I always hated that song, even before I was dealing with infidelity.

 

-10th Engineer Harrison

Posted
I told my ex GF that I constantly dream of cheating with females from the planet Mars, because they have 2 of everything. She laughed, and told me she wants to have sex with men from the planet Venus because they have 3 of everything.... I told her to not be so greedy. Btw, that's not why she's my Ex.

 

At least your females would only have 2 *********s!:lmao:

Posted
What do you mean by "competing with a fantasy"?

 

About competing with fantasy…. I remember one instance: My friend’s ex-gf was pro at nagging and bitching, especially at him; we (other friends) had witnessed it countless time.

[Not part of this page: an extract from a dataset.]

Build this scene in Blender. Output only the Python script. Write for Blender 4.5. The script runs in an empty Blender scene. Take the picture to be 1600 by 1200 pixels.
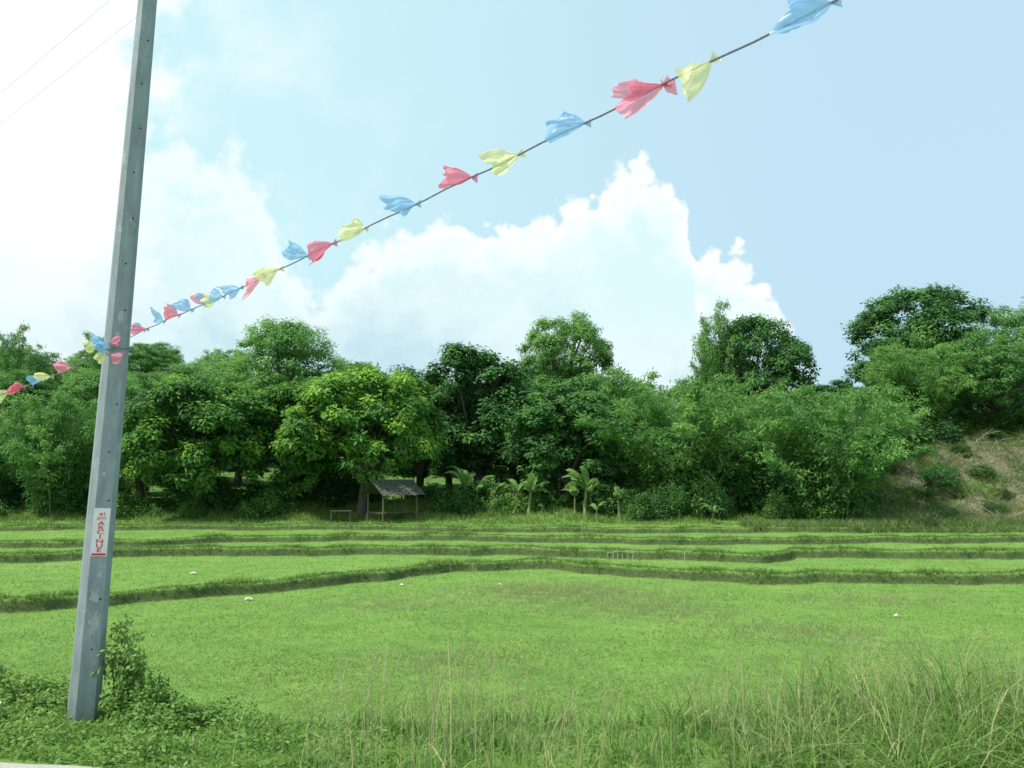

She always used to compare him with her ex-bf (my acquaintance also), who is abroad and is married, like : he (the ex-bf) was so good in choosing and wrapping the presents, why couldn’t the bf be at least a fraction that good?...why is the bf so bad at arranging the romantic dates, in which ex-bf was expert….and so on. Mind you, she was in relationship with the ex-bf for less than 5 months. So whatever my friend did, it would never be as good as the ex-bf.

 

My point is, in fantasy, the would be no bills, no mood swings, no in-laws and diaper changing, no school meetings, no grocery shopping etc, hell, even no bodily functions in Mr/Ms Perfect. How can you compete with that?